▸ Stated problem
Repeat each entry in full, exactly.

Scripts that build scenes
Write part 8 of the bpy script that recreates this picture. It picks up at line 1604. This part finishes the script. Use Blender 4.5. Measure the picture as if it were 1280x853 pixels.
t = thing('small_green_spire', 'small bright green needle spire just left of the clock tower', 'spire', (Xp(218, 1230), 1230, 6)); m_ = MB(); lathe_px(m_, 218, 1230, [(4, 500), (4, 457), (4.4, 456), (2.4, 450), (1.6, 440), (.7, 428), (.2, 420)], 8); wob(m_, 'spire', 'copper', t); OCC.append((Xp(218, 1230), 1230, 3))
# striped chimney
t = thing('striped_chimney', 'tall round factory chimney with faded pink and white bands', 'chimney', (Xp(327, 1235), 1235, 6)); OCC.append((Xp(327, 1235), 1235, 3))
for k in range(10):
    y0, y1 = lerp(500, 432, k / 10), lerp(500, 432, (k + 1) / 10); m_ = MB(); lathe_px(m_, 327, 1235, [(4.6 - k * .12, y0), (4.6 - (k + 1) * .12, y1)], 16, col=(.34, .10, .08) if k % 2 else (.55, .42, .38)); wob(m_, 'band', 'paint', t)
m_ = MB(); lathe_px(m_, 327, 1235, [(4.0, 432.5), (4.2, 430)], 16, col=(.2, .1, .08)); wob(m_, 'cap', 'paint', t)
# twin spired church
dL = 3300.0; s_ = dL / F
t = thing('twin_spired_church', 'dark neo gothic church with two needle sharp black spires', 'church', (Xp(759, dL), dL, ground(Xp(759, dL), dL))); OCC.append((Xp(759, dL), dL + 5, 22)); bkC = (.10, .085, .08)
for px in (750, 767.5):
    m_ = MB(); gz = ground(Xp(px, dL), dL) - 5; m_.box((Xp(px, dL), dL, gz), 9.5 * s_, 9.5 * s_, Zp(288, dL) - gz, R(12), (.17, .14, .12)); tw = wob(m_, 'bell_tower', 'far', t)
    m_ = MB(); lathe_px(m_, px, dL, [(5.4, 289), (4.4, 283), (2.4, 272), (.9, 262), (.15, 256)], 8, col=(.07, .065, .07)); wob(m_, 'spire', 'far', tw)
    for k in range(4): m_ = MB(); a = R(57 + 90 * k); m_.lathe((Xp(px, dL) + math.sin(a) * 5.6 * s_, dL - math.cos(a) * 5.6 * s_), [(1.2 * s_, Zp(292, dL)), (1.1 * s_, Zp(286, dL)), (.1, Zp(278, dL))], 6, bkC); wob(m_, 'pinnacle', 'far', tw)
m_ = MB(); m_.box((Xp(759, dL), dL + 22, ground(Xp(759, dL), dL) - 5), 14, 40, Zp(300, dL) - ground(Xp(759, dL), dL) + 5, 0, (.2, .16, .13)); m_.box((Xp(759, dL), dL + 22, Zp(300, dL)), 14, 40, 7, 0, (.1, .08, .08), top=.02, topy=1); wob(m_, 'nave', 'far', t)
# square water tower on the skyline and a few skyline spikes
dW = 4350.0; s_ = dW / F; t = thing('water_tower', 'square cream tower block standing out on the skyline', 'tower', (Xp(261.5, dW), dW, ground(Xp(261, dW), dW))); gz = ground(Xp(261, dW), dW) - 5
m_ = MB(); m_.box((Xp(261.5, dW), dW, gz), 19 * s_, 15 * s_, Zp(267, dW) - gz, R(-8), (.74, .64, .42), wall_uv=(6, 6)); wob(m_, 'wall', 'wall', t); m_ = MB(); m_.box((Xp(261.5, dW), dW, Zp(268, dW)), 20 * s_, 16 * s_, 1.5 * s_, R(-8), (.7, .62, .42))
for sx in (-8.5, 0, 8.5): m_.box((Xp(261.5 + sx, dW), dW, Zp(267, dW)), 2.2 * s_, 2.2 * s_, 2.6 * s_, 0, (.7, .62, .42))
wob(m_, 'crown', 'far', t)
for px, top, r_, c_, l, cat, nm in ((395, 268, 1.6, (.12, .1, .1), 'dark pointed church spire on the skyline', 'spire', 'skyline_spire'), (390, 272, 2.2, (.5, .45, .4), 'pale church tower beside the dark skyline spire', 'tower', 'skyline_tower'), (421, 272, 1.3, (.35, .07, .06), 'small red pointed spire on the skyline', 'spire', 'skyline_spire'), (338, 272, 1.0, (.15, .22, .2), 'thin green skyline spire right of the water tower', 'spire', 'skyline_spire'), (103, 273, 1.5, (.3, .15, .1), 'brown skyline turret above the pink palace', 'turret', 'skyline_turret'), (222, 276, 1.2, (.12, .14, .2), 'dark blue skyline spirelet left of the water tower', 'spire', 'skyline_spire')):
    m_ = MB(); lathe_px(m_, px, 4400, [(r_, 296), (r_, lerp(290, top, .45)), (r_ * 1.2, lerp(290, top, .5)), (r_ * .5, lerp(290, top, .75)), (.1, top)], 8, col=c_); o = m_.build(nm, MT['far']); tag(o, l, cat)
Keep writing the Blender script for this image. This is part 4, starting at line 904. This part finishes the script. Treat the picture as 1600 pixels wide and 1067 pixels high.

▸ Reply to the exercise
Write part 8 of the bpy script that recreates this picture. It picks up at line 1604. This part finishes the script. Use Blender 4.5. Measure the picture as if it were 1280x853 pixels.
t = thing('small_green_spire', 'small bright green needle spire just left of the clock tower', 'spire', (Xp(218, 1230), 1230, 6)); m_ = MB(); lathe_px(m_, 218, 1230, [(4, 500), (4, 457), (4.4, 456), (2.4, 450), (1.6, 440), (.7, 428), (.2, 420)], 8); wob(m_, 'spire', 'copper', t); OCC.append((Xp(218, 1230), 1230, 3))
# striped chimney
t = thing('striped_chimney', 'tall round factory chimney with faded pink and white bands', 'chimney', (Xp(327, 1235), 1235, 6)); OCC.append((Xp(327, 1235), 1235, 3))
for k in range(10):
    y0, y1 = lerp(500, 432, k / 10), lerp(500, 432, (k + 1) / 10); m_ = MB(); lathe_px(m_, 327, 1235, [(4.6 - k * .12, y0), (4.6 - (k + 1) * .12, y1)], 16, col=(.34, .10, .08) if k % 2 else (.55, .42, .38)); wob(m_, 'band', 'paint', t)
m_ = MB(); lathe_px(m_, 327, 1235, [(4.0, 432.5), (4.2, 430)], 16, col=(.2, .1, .08)); wob(m_, 'cap', 'paint', t)
# twin spired church
dL = 3300.0; s_ = dL / F
t = thing('twin_spired_church', 'dark neo gothic church with two needle sharp black spires', 'church', (Xp(759, dL), dL, ground(Xp(759, dL), dL))); OCC.append((Xp(759, dL), dL + 5, 22)); bkC = (.10, .085, .08)
for px in (750, 767.5):
    m_ = MB(); gz = ground(Xp(px, dL), dL) - 5; m_.box((Xp(px, dL), dL, gz), 9.5 * s_, 9.5 * s_, Zp(288, dL) - gz, R(12), (.17, .14, .12)); tw = wob(m_, 'bell_tower', 'far', t)
    m_ = MB(); lathe_px(m_, px, dL, [(5.4, 289), (4.4, 283), (2.4, 272), (.9, 262), (.15, 256)], 8, col=(.07, .065, .07)); wob(m_, 'spire', 'far', tw)
    for k in range(4): m_ = MB(); a = R(57 + 90 * k); m_.lathe((Xp(px, dL) + math.sin(a) * 5.6 * s_, dL - math.cos(a) * 5.6 * s_), [(1.2 * s_, Zp(292, dL)), (1.1 * s_, Zp(286, dL)), (.1, Zp(278, dL))], 6, bkC); wob(m_, 'pinnacle', 'far', tw)
m_ = MB(); m_.box((Xp(759, dL), dL + 22, ground(Xp(759, dL), dL) - 5), 14, 40, Zp(300, dL) - ground(Xp(759, dL), dL) + 5, 0, (.2, .16, .13)); m_.box((Xp(759, dL), dL + 22, Zp(300, dL)), 14, 40, 7, 0, (.1, .08, .08), top=.02, topy=1); wob(m_, 'nave', 'far', t)
# square water tower on the skyline and a few skyline spikes
dW = 4350.0; s_ = dW / F; t = thing('water_tower', 'square cream tower block standing out on the skyline', 'tower', (Xp(261.5, dW), dW, ground(Xp(261, dW), dW))); gz = ground(Xp(261, dW), dW) - 5
m_ = MB(); m_.box((Xp(261.5, dW), dW, gz), 19 * s_, 15 * s_, Zp(267, dW) - gz, R(-8), (.74, .64, .42), wall_uv=(6, 6)); wob(m_, 'wall', 'wall', t); m_ = MB(); m_.box((Xp(261.5, dW), dW, Zp(268, dW)), 20 * s_, 16 * s_, 1.5 * s_, R(-8), (.7, .62, .42))
for sx in (-8.5, 0, 8.5): m_.box((Xp(261.5 + sx, dW), dW, Zp(267, dW)), 2.2 * s_, 2.2 * s_, 2.6 * s_, 0, (.7, .62, .42))
wob(m_, 'crown', 'far', t)
for px, top, r_, c_, l, cat, nm in ((395, 268, 1.6, (.12, .1, .1), 'dark pointed church spire on the skyline', 'spire', 'skyline_spire'), (390, 272, 2.2, (.5, .45, .4), 'pale church tower beside the dark skyline spire', 'tower', 'skyline_tower'), (421, 272, 1.3, (.35, .07, .06), 'small red pointed spire on the skyline', 'spire', 'skyline_spire'), (338, 272, 1.0, (.15, .22, .2), 'thin green skyline spire right of the water tower', 'spire', 'skyline_spire'), (103, 273, 1.5, (.3, .15, .1), 'brown skyline turret above the pink palace', 'turret', 'skyline_turret'), (222, 276, 1.2, (.12, .14, .2), 'dark blue skyline spirelet left of the water tower', 'spire', 'skyline_spire')):
    m_ = MB(); lathe_px(m_, px, 4400, [(r_, 296), (r_, lerp(290, top, .45)), (r_ * 1.2, lerp(290, top, .5)), (r_ * .5, lerp(290, top, .75)), (.1, top)], 8, col=c_); o = m_.build(nm, MT['far']); tag(o, l, cat)
Keep writing the Blender script for this image. This is part 4, starting at line 904. This part finishes the script. Treat the picture as 1600 pixels wide and 1067 pixels high.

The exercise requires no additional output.